We monitor flows by keeping an eye on issuance and hedging activity from major players such as KfW in Germany and the European Investment Bank in Luxembourg”, says Petry. The Danske Invest PCC Ltd Hedge Fixed Income Relative Value strategy is run by the same team and has some degree of overlap with the flagship strategy, but is not involved in the same degree in Scandinavian mortgage bond trades (which are less scalable), and tends to have more exposure to European government bonds, such as opportunistic trades in UK, French, Dutch and Italian government bonds.

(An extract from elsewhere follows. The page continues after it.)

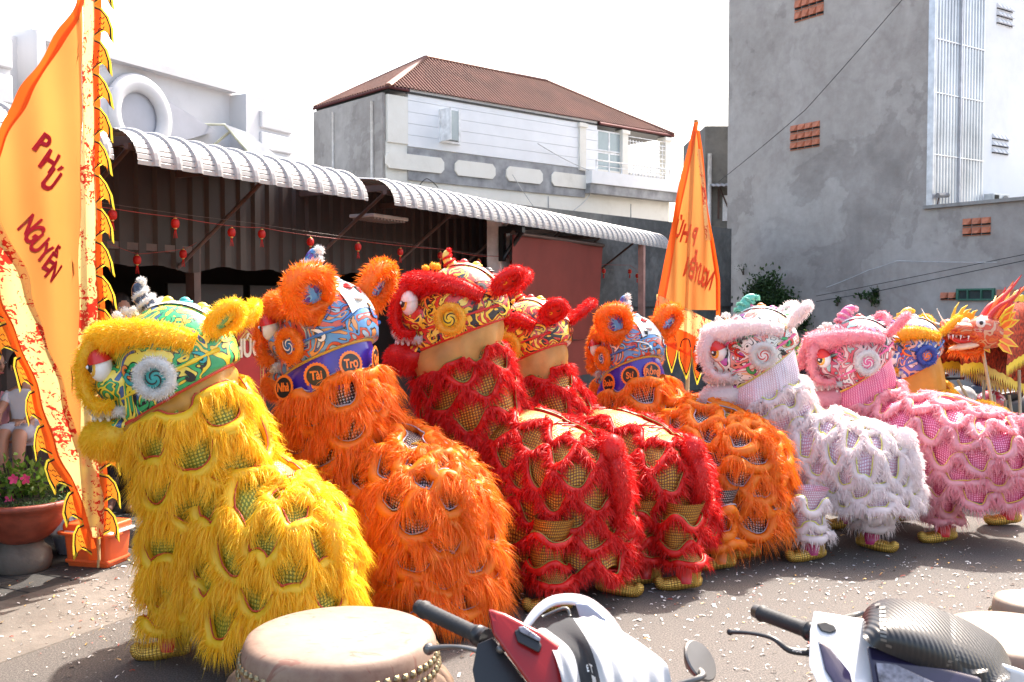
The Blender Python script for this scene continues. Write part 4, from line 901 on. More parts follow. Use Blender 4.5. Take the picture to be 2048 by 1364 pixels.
def lion(label, group, c, HC, yaw, pitch, roll, FG, RG, ridge, W, neck=(.24, .34), hsc=1.0, legs=(), hem=(.30, .30), extras=None):
    base = vec((FG[0]+RG[0])/2, (FG[1]+RG[1])/2, 0)
    root = thing("lion_costume", label, "lion costume", base, 0, group)
    HC, FG, RG = vec(*HC)-base, vec(*FG, 0)-base if len(FG) == 2 else vec(*FG)-base, vec(*RG, 0)-base
    M = Matrix.Translation(HC) @ Matrix.Rotation(yaw, 4, 'Z') @ Matrix.Rotation(pitch, 4, 'Y') @ Matrix.Rotation(roll, 4, 'X') @ Matrix.Scale(hsc, 4)
    qh = min(1, (4.8/(HC[1]+base[1])))**1.5; global HQ; HQ = qh
    head, rim = lion_head(root, M, c)
    # collar cloth from the rim to the neck
    rimw = xf(rim, M); fw = vec(math.cos(yaw), math.sin(yaw), 0); ntop = (rimw.mean(0))+vec(0, 0, -c.get('colh', .13))-fw*c.get('colb', .03); G = []
    n = len(rimw); 
    for k in np.linspace(0, 1, 13):
        tgt = []
        for i in range(n):
            a = math.atan2(rimw[i][1]-rimw.mean(0)[1], rimw[i][0]-rimw.mean(0)[0]); rr = neck[0]*1.12*(1+.03*math.sin(9*a)); tgt.append(vec(ntop[0]+math.cos(a)*rr, ntop[1]+math.sin(a)*rr, ntop[2]+.8*(rimw[i][2]-rimw.mean(0)[2])-.01))
        tgt = np.array(tgt); bul = (math.sin(k*math.pi)*.016+(k*.6+math.sin(k*3)*.4)*.024*(1-2*np.abs(np.sin(np.arange(n)*.85+np.sin(np.arange(n)*.45)*2.5+k*.8))))[:, None]*nz(tgt-ntop); G.append(rimw*(1-k)+tgt*k+bul)
    G = np.array(G); b = MB(); V, F, U = grid(G, cv=True); U = U*[.3, 1.6]; b.add(V, F, 0, U, True); col = b.build("collar", c['collar'], root)
    if extras: extras(col, G, n)
    # bodies
    d = RG-FG; d[2] = 0; L = np.linalg.norm(d); f = d/L
    hd = vec(*(-f)); nt = ntop+vec(0, 0, .04)
    Sn = neck_surface(nt, (FG[0], FG[1], hem[0]), neck[0], neck[1], fw); ridge = (ridge[1]+.03+.42*max(0, ridge[0]-ridge[1]), ridge[1]-.01); A = vec(FG[0]+f[0]*.12, FG[1]+f[1]*.12, ridge[0]); B_ = vec(RG[0], RG[1], ridge[1]); Sb, per = back_surface(A, B_, W, hem[1])
    bc, bf, bp = MB(), MB(), MB(); topc, botc = nt, vec(FG[0], FG[1], hem[0])
    def in_neck(P):
        k = np.clip((topc[2]-P[:, 2])/(topc[2]-botc[2]), 0, 1); C = topc+(botc-topc)*(k**1.1)[:, None]; rr = neck[0]+(neck[1]-neck[0])*k**.6; return np.hypot(P[:, 0]-C[:, 0], P[:, 1]-C[:, 1]) < rr*.93
    def in_back(P):
        q = P-A; x = np.clip(q[:, 0]*f[0]+q[:, 1]*f[1], 0, np.linalg.norm((B_-A)[:2])); C = A+np.outer(x, vec(f[0], f[1], 0)); return (np.hypot(P[:, 0]-C[:, 0], P[:, 1]-C[:, 1]) < W*.85) & (P[:, 2] < ridge[0]-.1)
    H = topc[2]-hem[0]; rows = np.arange(c['first'], H+.02, c['gap'])/H
    c = dict(c); qd = min(1, (5.2/max(HC[1]+base[1], 4)))**1.35; c['per_m'] *= qd; c['wd'] /= qd**.5
    drape(Sn, bc, bf, bp, c, rows, 2*math.pi*(neck[0]+neck[1])/2, inside=in_back, H=H)
    neckc = bc.build("neck_cloth", c['cloth'], root); bf.build("neck_ruffle", c['fur'], neckc); bp.build("neck_piping", c['pipe'], neckc)
    bc, bf, bp = MB(), MB(), MB(); H = .42+ridge[1]-.24-hem[1]; rows = np.arange(c.get('bfirst', .16), H+.02, c['gap'])/H
    drape(Sb, bc, bf, bp, c, rows, per, inside=in_neck, H=H, nu=120)
    bk = bc.build("back_cloth", c['cloth'], root); bf.build("back_ruffle", c['fur'], bk); bp.build("back_piping", c['pipe'], bk)
    # ridge fringe and tail
    b = MB(); q = [A+vec(0, 0, .0), (A+B_)/2+vec(0, 0, .01), B_+vec(f[0]*.06, f[1]*.06, -.06)]
    if c.get('fringe'):
        lat = vec(-f[1], f[0], 0)
        for sg in (-1, 1): fur_tube(b, [p_+lat*.07*sg*W/.3 for p_ in q], .02, c['L']*.9, c['dens'], 0, wd=c['wd'], n=24, comb=(0, 0, .2))
        b.build("ridge_fringe", c['fur'], bk)
    tb = MB(); e = B_+vec(f[0], f[1], 0)*(W*1.02)+vec(0, 0, -.16); tr = c.get('tail', 1.0)
    fur_tube(tb, [B_+vec(f[0], f[1], 0)*W*.6+vec(0, 0, -.03), e, e+vec(f[0]*.03, f[1]*.03, -.16*tr), e+vec(0, 0, -.3*tr)], [.035, .06*tr, .06*tr, .03], c['L']*1.0, c['dens'], 0, wd=c['wd'], n=20, comb=(0, 0, -.3)); 
    if c.get('pom'): fur_blob(tb, B_+vec(f[0], f[1], 0)*W*.9+vec(0, 0, -.09), (.085, .085, .11), c['L']*.8, 1500, 0, wd=c['wd'], comb=(0, 0, -.2))
    tb.build("tail", c['fur'], root)
    b = MB(); zz = []; lat = vec(-f[1], f[0], 0)
    for k in range(23):
        p_ = A*(1-k/22)+B_*(k/22)+vec(0, 0, .012-.05*0); zz.append(p_+lat*(.05 if k % 2 else -.05)+vec(0, 0, -.006))
    b.add(*tube([z_+vec(0, 0, .02) for z_ in zz], .006, 5))
    b.build("spine_trim", c['braid'], bk)
    for lg in legs:
        hx, hy, fx, fy, yw, hz_ = lg; lion_leg(root, c, (hx-base[0], hy-base[1], hz_), (fx-base[0], fy-base[1], 0), yw)
    return root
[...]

Both of these strategies are soft closed, at assets of around DKK 8 billion and DKK 4 billion, respectively, and Petry takes some pride in maintaining conservative capacity targets. He is of the opinion that some hedge fund managers raise too much money, but has been able to identify more available capacity for a global strategy: Danske Invest SICAV – SIF Fixed Income Global Value, which launched last year. It has assets of almost c EUR 600 million and another EUR 400 million of spare capacity before it reaches EUR 1 billion capacity target.

This strategy is run by a different team, led by Anders Moller Lumholtz, who was previously Head of the Rates Strategy at Danske Markets. It it has a risk budget at the same level as Fixed Income Relative Value, but 50% higher than Fixed Income Strategies. On a risk-adjusted basis, returns of 11% in 2019 are pretty similar to the others. The new fund has already been shortlisted for the Eurohedge award 2019 and has already won the HFM award for 2019 for new fixed income hedge funds.

“We would love to do a UCITS to make marketing easier, and have spent a lot of time looking into it, but it is just not possible for our investment strategy.”

“The fund was launched partly in response to strong demand from Swedish institutional investors who could not allocate enough capital to the other fixed income strategies. Currently it has institutional investors from primarily Sweden, Denmark and Finland, but is also sold to to retail investors in Denmark. The fund is still waiting for an approval from Swedish FSA for retail clients in Sweden. Some of Danske’s other hedge fund strategies are invested in by private wealth firms”, says Gabrielle Hagman, Head of Institutional Clients and Fund Distribution, who is based in Stockholm.

Most of Danske’s hedge fund assets come from investors in Scandinavia, and the firm generally seeks marketing permissions from individual regulators under the national private placement regimes. “We would love to do a UCITS to make marketing easier, and have spent a lot of time looking into it, but it is just not possible for our investment strategy”, says Petry. Two of the funds are Guernsey-domiciled AIFs and the global fund is a Luxembourg-domiciled AIF. All three strategies have a management fee below 1% and a performance fee of 20% (above risk free rate and with high watermark).

Going forward, Petry remains circumspect in his outlook, but his teams will continue to look for dislocations and inefficiencies in a wide variety of fixed income markets globally in their search for trade ideas to generate alpha.